One typical scheme relies on a physical token that the train driver has to obtain before entering the block. On reaching the other end of the block, the driver hands the token back to a signaller, so that it can be used by the next train, and so on. Mechanical interlocking prevents the points and signals being set for any train movement until the corresponding token is in place.

The mutex in our example program is the digital equivalent of the token: each goroutine must wait until the token is available, signalling that it can enter the critical section. Once it leaves, it gives up the token so that other goroutines can use it to enter their own critical sections.

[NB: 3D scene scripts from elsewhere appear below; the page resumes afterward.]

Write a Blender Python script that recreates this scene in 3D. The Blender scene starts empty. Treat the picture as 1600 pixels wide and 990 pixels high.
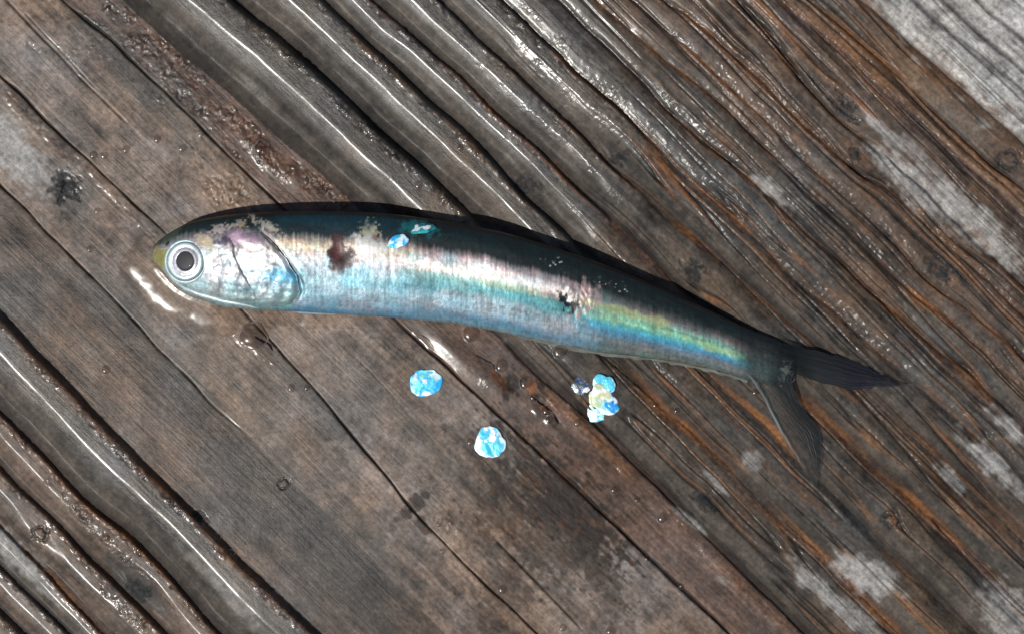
import bpy, math
import numpy as np

# ------------------------------------------------------------------ camera, sky, sun
S = bpy.context.scene
U = 0.0001                      # one unit of the layout plan = 0.1 mm
CX, CY = 800.0, 495.0
CAM_H = 0.44

def W(x, y, z=0.0):
    return ((x - CX) * U, (CY - y) * U, z * U)

cam_d = bpy.data.cameras.new("camera")
cam = bpy.data.objects.new("camera", cam_d)
S.collection.objects.link(cam)
cam.location = (0, 0, CAM_H)
cam_d.sensor_width = 36.0
cam_d.lens = 36.0 * CAM_H / 0.16
cam_d.clip_start = 0.01
cam_d.clip_end = 50.0
S.camera = cam

SUN_EL = 60.0
SUN_AZ = 217.0                  # degrees counter-clockwise from +x, direction towards the sun
wd = bpy.data.worlds.new("World"); S.world = wd; wd.use_nodes = True
nt = wd.node_tree
sky = nt.nodes.new("ShaderNodeTexSky")
sky.sky_type = 'NISHITA'; sky.sun_disc = False
sky.sun_elevation = math.radians(SUN_EL)
sky.sun_rotation = math.radians(90.0 - SUN_AZ)
sky.air_density = 1.0; sky.dust_density = 2.0
bg = nt.nodes["Background"]; bg.inputs[1].default_value = 0.065
nt.links.new(sky.outputs[0], bg.inputs[0])
sl = bpy.data.lights.new("sun", 'SUN'); sl.energy = 4.5; sl.angle = math.radians(0.55)
sl.color = (1.0, 0.965, 0.91)
so = bpy.data.objects.new("sun", sl); S.collection.objects.link(so)
el, az = math.radians(SUN_EL), math.radians(SUN_AZ)
from mathutils import Vector, Quaternion
sd = Vector((math.cos(el) * math.cos(az), math.cos(el) * math.sin(az), math.sin(el)))
so.rotation_mode = 'QUATERNION'; so.rotation_quaternion = sd.to_track_quat('Z', 'Y')
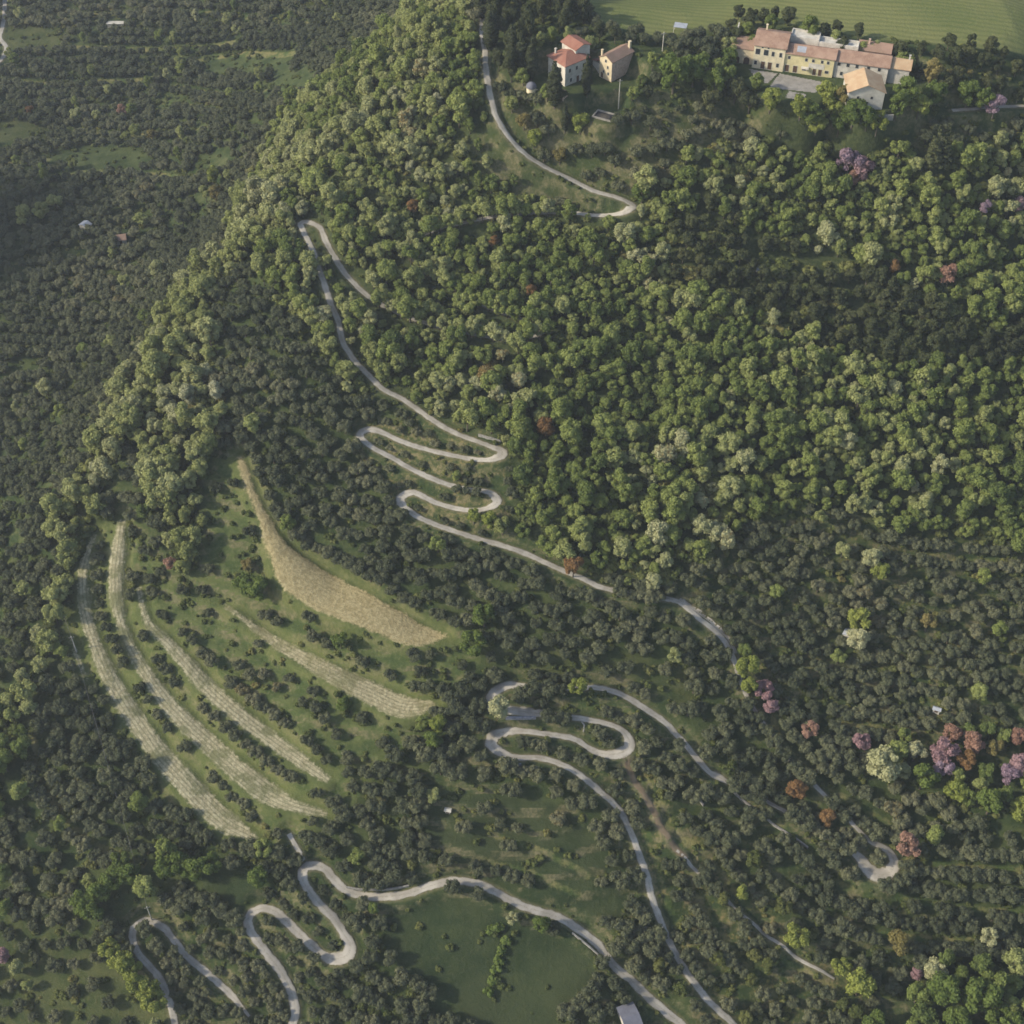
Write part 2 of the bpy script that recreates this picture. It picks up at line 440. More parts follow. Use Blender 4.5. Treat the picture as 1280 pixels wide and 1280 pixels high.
HIDE = [[(470,262),(703,262),(700,432),(470,432)],[(918,832),(950,832),(1010,925),(1108,1045),(1085,1066),(1030,1066),(985,1030),(900,985),(900,965)],[(765,736),(845,736),(845,762),(765,762)],[(650,850),(712,850),(712,868),(650,868)],[(678,886),(722,886),(722,903),(678,903)],[(566,604),(602,604),(602,622),(566,622)]]
ROADS = {}
ROADS['upper'] = (1.05, [(612,-20),(604,15),(603,40),(606,60),(608,94),(617,141),(630,168),(647,188),(668,205),(694,217),(721,230),(744,242),
  (764,245),(781,249),(792,259,1.4),(781,270,1.3),(764,272),(734,269),(711,266)])
ROADS['upper2'] = (1.0, [(711,266),(660,267),(600,275),(540,290),(505,310),(512,322),(559,356),(600,380),(653,400),(684,416,1.3)])
ROADS['upper3'] = (1.0, [(684,416),(640,425),(580,415),(520,400),(465,373),(440,350),(428,336),(408,302),(400,282),(386,277,1.3),(376,282,1.3),(380,292),
  (390,312),(403,349),(413,380),(423,403),(428,428),(442,452),(462,472),(479,489),(502,499),(526,516),(549,531),(573,544),(593,551),(613,558),
  (627,563,1.7),(625,573,1.6),(606,577),(586,574),(549,566),(522,559),(499,551),(479,541),(465,536,1.4),(455,537,1.4),(450,545,1.4),(456,554),(469,563),(492,574),
  (512,586),(543,600),(566,608),(590,613),(606,613),(618,619,1.4),(621,631,1.5),(606,639),(590,640),(573,637),(549,630),(532,622),(517,614,1.3),(505,618,1.5),(500,626,1.5),(506,637,1.2),
  (522,647),(546,657),(569,665),(600,675),(627,682),(660,694),(694,710),(727,724),(747,734),(775,741),(805,746),(828,748),(845,751),(860,762),(877,778),
  (897,794),(909,811),(917,828,.9),(926,856,.7),(940,885,.7),(960,915,.7),(985,950,.7),(1020,985,.7),(1060,1025,.7),(1085,1052,.8),(1098,1058),(1111,1065,1.1),(1117,1078,1.5),(1112,1092,2.0),
  (1099,1097,2.4),(1087,1089,2.3),(1077,1074,1.7),(1066,1063,1.2),(1052,1054,.8),(1020,1037,.7),(985,1015,.7),(945,995,.7),(915,980,.7),(897,971,1.3),(887,965),(867,941),(848,920),(831,902),(811,887),(788,873),
  (765,862),(741,859),(715,860),(687,861),(655,857),(636,857,1.4),(618,866,1.7),(614,880,2),(626,890,2),(645,889,1.8),(674,892,1.4),(700,896),(727,899),(761,906),(778,915),(787,928,1.6),
  (781,942,1.7),(762,946,1.5),(740,936),(717,923),(680,917),(657,914),(635,914,1.5),(618,921,1.9),(615,934,1.8),(630,944,1.3),(648,948),(673,947),(704,957),(727,971),(754,994),(774,1014),(788,1041),
  (798,1068),(808,1095),(815,1125),(822,1145),(834,1175),(855,1212),(884,1250),(917,1282),(935,1310)])
ROADS['lower'] = (1.25, [(875,1310),(852,1282),(828,1260),(808,1243),(791,1226),(768,1206),(747,1179),(721,1159),(694,1144),(660,1135),(640,1126),(620,1114),(593,1103),(566,1101),(543,1106),
  (522,1114),(506,1119),(479,1122),(448,1119),(427,1110),(414,1094),(403,1082),(386,1080,1.5),(378,1090,1.5),(381,1107),(396,1127),(417,1149),(430,1168),(438,1183,1.5),(434,1197,2),(420,1201,2),(404,1194),
  (386,1179),(363,1156),(345,1139),(326,1134,1.3),(312,1144,1.4),(312,1162),(329,1186),(350,1214),(364,1240),(369,1262),(366,1285),(355,1310)])
ROADS['join'] = (0.7, [(361,1041),(370,1058),(380,1076)])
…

A race-free program with locking

In our book example, the critical section starts where the goroutine reads copies, and ends after it (optionally) writes to the same variable. So, before the goroutine enters this section, it must obtain the “token”, by calling mu.Lock(). After it leaves, it gives up the token by calling mu.Unlock() (via a defer statement).

One of two things has to happen, then: either the customer A routine gets the lock first and updates copies, meaning that customer B misses out, or the customer B goroutine gets the lock first, and customer A misses out.

Access to the copies variable is guaranteed by the lock to be mutually exclusive, eliminating the data race. Let’s see if the race detector agrees:

go run -race main.go

Customer B got the book

Well, that’s great news for customer B, and it’s good news for us, too: we no longer have a data race. Sadly, this is little comfort to customer A, who missed out. Maybe they’ll come back tomorrow.